Calon Arang: From Oral Tradition to Text in Pramoedya Ananta Toer’s Narrative for the Advancement of Literary Education
DOI:
https://doi.org/10.31091/bbwp.v5i1.640Keywords:
Calon Arang, Pramoedya Ananta Toer, Literary Education, Gender Equality, Critical Literacy, Narrative TransformationAbstract
This study examines the narrative transformation of Calon Arang, a Balinese folklore rich in mysticism and local ethics, into a modern literary text reinterpreted by Pramoedya Ananta Toer. The research assumes that Pramoedya did not merely adapt a folktale but carried out an ideological reconstruction of the character Calon Arang as a symbol of female resistance against structural injustice, gender stigma, and patriarchal epistemological hegemony. In Pramoedya's version, the elderly woman, long portrayed as an evil witch, is reimagined as an intelligent, courageous figure who subverts masculine power structures—both royal and religious. The study employs an intertextual approach and critical discourse analysis by comparing the oral narratives of Calon Arang in Balinese tradition—recorded in lontar manuscripts and dramatized in Calonarang performances—with Pramoedya’s literary text. Using postcolonial feminist theory and Paulo Freire’s critical pedagogy, this research explores the potential of Calon Arang as a teaching material that cultivates both local cultural literacy and critical gender awareness in the classroom. Findings show that the transformation of Calon Arang from oral folklore to modern literary text signifies a paradigmatic shift: from a myth of ostracism to a narrative of resistance. Pramoedya’s Calon Arang emerges not as an emblem of evil but as a metaphor for the educated woman oppressed for resisting sexist norms and unequal socio-religious power. The work is thus relevant for inclusion in secondary and higher education literary curricula as a progressive model of critical literacy rooted in local culture.

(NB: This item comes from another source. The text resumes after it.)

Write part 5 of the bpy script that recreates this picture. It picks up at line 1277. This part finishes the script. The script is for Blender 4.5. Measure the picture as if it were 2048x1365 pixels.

The study concludes that integrating local folklore into modern literature not only enriches the Indonesian literary canon but also opens dialogic spaces across generations, between myth and social critique, and between education and emancipation. Within the context of the Merdeka Curriculum, this study offers a strategic contribution to the development of contextual, transformative, and gender-sensitive literary education.